Apparently this is extra strange because, in the 60s, Nafisi was a young radical. According to Singh, under the current repressive conditions it's rather improbable and anti-intuitive that Nafisi became a less political reader, rather than a more political one. But she makes a good case for her response: no matter what they banned or who they imprisoned/tortured/executed, literature provided the means to keep one's imagination free and open.

John Pistelli, recognising in Nafisi the familiarly deceptive apostasy of 60s radicals, begs to differ:

[Nafisi's] book is of course not apolitical and you don't have to read the whole thing to know that; everything about it, from its cover blurbs to its acknowledgments page in which the author thanks Paul Wolfowitz, to its credulous critical reception, looks political.

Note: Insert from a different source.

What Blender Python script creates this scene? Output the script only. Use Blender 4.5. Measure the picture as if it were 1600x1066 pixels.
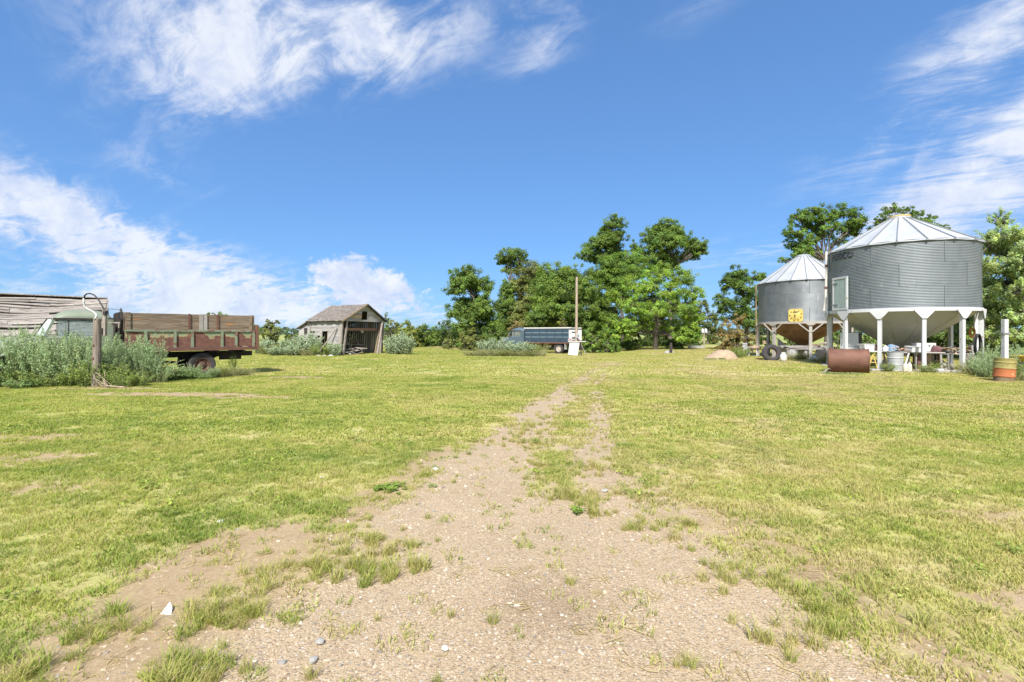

Indeed. One only has to think of the actions of another unthinkably repressive regime to recognise a blindspot in the critical reception. This regime has destroyed many other women's lives in many other nations (though not, as yet, Iran). It's been happening for years and it's happening right now. This does not seem to trouble very much those celebrating the romance of Nafisi's literary resistance. As professional reviewers, they know what can and cannot be said in literary reviews. This is why they are professionals in the first place. So much for a free and open imagination. As Pistelli says: Nafisi, militantly apolitical as she now imagines herself, is actually objectively pro-fascist.

And anyway, what would a literary resistance look like in the West? Reading Ian McEwan's Saturday FFS?